What does Riley have to counter that?

"We're building for the day when LeBron leaves?"

Sure, Riley has a better hand than a year ago, when he went into a meeting with Kevin Durant with the cloud of Chris Bosh's future and Dwyane Wade's non-help hanging over him.

But he's still selling belief in the Heat organization more than tangible roster proof. They're a .500 team looking to take the next step, not a team positioned to vault into the NBA Finals, unless the Celtics somehow blow it in the coming days. Which they could.

Riley has opportunely taken advantage of other franchises' miscalculations. Cleveland and LeBron. The Lakers and Shaq. You see it all the time, franchises not understanding what they have in a manner Riley does.

Can they hope Boston does the same?

If not, they'll most likely get Boston's leftovers. That wouldn't be such a bad thing. For instance, if Boston trades for George and signs Hayward, that means the Heat would chase Blake Griffin, who just might thrive in Miami.

He's 28. He checks all the boxes of scoring, rebounding and passing. He also has a history of injuries, and so could use a dose of the Heat's ability to get players into tip-top shape. And, frustrated with the Clippers, Griffin could use coach Erik Spoelstra's ability to unlock talent on the court.

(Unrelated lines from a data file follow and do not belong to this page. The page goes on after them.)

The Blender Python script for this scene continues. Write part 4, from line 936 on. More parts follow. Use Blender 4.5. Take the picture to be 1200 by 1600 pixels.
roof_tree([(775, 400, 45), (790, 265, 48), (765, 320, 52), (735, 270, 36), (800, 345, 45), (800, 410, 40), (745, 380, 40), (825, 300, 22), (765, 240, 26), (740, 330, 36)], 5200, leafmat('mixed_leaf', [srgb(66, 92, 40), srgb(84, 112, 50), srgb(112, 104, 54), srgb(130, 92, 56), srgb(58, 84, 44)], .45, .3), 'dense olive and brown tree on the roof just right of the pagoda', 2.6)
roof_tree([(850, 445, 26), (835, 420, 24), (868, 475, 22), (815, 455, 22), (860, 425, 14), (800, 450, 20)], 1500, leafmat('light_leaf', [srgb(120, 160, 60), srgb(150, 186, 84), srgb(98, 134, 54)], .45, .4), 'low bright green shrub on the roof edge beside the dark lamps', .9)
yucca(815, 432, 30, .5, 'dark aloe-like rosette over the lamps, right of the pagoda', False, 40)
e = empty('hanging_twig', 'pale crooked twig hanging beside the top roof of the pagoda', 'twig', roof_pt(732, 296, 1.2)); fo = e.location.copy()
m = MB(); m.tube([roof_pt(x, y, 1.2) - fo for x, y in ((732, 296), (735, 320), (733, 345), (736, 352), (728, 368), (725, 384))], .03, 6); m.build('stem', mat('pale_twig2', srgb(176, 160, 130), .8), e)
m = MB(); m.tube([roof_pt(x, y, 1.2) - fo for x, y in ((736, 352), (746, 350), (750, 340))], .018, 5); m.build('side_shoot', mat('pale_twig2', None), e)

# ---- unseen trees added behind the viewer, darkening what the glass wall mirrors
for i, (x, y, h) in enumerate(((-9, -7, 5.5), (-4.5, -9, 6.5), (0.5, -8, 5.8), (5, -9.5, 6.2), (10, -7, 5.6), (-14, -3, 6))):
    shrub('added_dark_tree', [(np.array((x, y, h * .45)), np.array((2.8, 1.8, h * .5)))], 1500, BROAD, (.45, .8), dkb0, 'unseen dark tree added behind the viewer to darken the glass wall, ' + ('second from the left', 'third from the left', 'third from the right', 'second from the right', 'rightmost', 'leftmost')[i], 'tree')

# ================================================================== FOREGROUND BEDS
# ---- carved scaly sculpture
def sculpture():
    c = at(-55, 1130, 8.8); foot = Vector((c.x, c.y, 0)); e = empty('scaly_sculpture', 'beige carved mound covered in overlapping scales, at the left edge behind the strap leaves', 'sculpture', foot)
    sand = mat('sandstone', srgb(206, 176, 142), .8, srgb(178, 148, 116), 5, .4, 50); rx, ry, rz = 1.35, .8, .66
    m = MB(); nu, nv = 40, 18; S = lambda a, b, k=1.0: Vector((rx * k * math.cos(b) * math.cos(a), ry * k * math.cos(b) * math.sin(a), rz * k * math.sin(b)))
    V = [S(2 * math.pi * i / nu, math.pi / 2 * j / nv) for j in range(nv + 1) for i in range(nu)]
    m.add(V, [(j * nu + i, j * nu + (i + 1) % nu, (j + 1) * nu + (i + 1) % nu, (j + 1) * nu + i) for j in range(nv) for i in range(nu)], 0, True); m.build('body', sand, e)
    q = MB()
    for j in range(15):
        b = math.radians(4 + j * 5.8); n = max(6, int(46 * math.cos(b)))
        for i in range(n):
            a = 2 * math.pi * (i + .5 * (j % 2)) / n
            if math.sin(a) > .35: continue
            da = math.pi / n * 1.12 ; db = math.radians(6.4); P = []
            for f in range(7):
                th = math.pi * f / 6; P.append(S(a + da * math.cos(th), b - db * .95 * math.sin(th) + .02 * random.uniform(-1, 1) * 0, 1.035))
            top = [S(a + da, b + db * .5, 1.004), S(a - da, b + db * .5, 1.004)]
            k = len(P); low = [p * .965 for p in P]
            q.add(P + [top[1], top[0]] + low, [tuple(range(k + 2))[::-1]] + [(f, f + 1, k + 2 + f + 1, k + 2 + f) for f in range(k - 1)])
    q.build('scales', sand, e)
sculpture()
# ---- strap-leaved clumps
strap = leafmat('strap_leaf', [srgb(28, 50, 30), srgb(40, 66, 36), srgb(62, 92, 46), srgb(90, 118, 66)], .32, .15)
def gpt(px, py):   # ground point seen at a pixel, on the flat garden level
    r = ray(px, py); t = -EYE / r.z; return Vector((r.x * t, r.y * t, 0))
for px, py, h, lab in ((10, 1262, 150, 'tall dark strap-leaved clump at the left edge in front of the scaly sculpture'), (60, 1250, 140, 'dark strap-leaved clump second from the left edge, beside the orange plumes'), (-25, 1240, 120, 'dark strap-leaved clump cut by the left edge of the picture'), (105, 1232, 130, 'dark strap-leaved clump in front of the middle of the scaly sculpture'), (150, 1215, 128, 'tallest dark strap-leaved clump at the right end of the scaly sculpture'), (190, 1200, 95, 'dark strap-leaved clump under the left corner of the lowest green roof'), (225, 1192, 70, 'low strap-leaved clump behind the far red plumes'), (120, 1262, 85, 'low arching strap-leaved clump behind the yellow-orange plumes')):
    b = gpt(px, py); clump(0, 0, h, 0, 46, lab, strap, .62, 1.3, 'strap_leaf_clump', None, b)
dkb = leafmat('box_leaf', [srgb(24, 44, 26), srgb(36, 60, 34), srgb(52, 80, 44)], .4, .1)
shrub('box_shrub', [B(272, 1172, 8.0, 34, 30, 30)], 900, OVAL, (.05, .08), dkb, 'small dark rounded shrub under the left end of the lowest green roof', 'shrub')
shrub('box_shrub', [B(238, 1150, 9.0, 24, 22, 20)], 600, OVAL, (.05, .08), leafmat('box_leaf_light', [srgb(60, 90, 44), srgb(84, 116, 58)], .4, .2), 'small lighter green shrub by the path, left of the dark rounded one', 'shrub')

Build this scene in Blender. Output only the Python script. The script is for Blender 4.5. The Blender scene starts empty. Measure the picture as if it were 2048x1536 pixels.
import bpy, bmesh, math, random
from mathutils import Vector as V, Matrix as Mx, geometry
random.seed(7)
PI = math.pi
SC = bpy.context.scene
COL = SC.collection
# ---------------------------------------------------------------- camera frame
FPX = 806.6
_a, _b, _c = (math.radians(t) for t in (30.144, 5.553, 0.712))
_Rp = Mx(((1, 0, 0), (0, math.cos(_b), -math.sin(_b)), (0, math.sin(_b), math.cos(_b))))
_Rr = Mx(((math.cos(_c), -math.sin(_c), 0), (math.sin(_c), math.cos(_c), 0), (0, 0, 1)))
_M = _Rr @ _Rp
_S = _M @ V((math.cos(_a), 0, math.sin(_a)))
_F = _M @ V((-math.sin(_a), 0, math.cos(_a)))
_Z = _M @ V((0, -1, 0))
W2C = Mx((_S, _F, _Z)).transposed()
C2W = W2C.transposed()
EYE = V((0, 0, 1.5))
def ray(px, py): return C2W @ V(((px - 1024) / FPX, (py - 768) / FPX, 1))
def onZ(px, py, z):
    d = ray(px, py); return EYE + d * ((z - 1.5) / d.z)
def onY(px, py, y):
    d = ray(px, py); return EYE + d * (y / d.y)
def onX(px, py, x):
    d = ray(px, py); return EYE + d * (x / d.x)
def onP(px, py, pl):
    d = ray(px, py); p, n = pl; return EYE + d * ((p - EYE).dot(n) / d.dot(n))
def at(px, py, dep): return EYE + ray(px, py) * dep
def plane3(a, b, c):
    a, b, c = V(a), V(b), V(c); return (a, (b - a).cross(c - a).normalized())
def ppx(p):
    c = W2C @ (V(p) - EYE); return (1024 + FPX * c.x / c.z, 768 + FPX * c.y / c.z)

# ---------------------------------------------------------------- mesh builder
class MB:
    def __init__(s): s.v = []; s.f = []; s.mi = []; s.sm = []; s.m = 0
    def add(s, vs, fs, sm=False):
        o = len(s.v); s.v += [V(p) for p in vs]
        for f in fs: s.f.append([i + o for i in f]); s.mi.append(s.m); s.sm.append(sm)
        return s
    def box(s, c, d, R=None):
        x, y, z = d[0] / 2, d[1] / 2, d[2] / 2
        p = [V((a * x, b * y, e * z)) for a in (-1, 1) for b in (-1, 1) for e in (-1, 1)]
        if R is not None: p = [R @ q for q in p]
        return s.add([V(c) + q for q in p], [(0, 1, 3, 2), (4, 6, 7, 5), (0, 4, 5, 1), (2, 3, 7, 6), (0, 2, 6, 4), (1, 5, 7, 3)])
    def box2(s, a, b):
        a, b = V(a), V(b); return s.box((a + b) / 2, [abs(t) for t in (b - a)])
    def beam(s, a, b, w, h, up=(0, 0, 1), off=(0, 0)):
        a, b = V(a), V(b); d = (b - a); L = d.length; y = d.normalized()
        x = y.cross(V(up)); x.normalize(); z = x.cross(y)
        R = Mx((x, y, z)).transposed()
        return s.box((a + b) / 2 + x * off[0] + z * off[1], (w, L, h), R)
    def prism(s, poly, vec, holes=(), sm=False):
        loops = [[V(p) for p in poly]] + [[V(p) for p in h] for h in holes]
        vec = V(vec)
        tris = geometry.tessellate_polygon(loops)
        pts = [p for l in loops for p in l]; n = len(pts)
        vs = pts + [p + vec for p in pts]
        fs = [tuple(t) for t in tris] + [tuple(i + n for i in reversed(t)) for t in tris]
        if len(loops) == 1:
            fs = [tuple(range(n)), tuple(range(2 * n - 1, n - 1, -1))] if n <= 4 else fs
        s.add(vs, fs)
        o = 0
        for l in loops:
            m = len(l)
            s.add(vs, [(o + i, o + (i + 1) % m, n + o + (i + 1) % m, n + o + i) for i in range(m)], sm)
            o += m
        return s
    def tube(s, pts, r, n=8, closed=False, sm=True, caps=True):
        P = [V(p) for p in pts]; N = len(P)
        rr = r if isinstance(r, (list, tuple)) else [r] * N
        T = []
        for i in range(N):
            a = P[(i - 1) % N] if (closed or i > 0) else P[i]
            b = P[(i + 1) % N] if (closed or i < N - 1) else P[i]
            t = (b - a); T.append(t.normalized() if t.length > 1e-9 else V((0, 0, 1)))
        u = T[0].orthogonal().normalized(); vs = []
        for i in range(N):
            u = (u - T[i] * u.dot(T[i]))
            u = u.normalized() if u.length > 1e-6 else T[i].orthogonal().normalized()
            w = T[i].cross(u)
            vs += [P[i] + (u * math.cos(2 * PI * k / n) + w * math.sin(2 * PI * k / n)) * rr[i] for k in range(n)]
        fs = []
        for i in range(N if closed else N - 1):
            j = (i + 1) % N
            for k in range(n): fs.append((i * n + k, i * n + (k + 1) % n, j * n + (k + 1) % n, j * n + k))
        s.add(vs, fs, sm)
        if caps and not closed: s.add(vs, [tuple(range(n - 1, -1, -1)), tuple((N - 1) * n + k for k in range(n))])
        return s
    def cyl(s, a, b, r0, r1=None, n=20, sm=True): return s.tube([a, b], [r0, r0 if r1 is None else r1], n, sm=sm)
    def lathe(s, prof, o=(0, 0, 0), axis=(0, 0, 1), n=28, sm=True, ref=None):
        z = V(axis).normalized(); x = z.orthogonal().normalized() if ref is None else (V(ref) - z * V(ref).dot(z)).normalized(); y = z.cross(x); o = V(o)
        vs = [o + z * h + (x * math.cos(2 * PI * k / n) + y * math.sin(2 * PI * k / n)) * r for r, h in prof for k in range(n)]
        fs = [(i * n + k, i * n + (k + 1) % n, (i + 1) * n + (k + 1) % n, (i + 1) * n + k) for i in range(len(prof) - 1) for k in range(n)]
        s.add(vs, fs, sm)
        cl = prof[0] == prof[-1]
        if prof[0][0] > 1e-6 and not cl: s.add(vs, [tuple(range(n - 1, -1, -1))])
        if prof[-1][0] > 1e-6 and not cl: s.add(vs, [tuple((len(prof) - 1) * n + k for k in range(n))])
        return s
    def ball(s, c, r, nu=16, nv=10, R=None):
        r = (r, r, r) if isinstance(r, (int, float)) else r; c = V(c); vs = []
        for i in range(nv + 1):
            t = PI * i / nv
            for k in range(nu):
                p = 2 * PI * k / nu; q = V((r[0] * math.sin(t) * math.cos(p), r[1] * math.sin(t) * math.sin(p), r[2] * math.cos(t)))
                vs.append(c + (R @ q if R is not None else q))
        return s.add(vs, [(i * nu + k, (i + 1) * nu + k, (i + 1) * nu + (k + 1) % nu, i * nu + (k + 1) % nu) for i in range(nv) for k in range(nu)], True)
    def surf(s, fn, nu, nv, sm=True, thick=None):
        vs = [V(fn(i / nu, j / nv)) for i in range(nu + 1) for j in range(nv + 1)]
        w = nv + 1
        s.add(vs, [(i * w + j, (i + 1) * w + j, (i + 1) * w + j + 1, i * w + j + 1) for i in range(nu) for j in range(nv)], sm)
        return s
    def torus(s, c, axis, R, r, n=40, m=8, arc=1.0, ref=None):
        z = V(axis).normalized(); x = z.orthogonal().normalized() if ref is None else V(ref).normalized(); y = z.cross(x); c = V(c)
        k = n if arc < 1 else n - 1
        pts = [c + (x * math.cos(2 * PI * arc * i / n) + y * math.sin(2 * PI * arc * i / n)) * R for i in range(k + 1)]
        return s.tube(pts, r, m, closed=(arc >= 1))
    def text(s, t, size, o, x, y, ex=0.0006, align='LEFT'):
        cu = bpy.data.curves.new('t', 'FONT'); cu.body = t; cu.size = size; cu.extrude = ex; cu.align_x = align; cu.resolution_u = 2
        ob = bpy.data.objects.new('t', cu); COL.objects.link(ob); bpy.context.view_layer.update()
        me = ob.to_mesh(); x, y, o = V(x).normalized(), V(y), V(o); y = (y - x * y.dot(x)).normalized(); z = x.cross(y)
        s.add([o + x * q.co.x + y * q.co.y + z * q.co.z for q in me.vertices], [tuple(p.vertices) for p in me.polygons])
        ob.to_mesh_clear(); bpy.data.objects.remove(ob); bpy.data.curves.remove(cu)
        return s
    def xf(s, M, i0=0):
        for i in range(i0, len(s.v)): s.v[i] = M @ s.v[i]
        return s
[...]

But here's the thing with Hayward and Griffin. They aren't straight and simple additions to the roster. Their maximum deals would mean existing players won't return. James Johnson? Dion Waiters? Probably one of them, depending on who's signed.

To even dream of getting George, the Heat would have to include Justise Winslow, Tyler Johnson and either the money of Wayne Ellington or Josh McRoberts in a deal. That only would work if Boston misplays its hand, too.

So if the Heat add this free-agent period, they still have to subtract. Riley said recently the Heat enter free agency with a "Plan A, and we have a Plan B. There's no D, E, F or G." Why would there be? This is pretty simple:

Plan A: Shoot for Hayward or Griffin - what the heck, throw in trading for George, too. Best hope: Hayward likes South Florida winters and loves meeting Riley. Realistic hope: They get whoever Boston doesn't.

Plan B: The Heat bring back last year's team by re-signing Waiters and James Johnson, add a complementary player or two, play up the 30-11 second-half record last season and shoot for No. 3 in the East.

Everyone expects magic this time of year from Riley. But the magic this time would start with Boston mistakes. It could happen. It's just not what you build a free-agent blueprint around.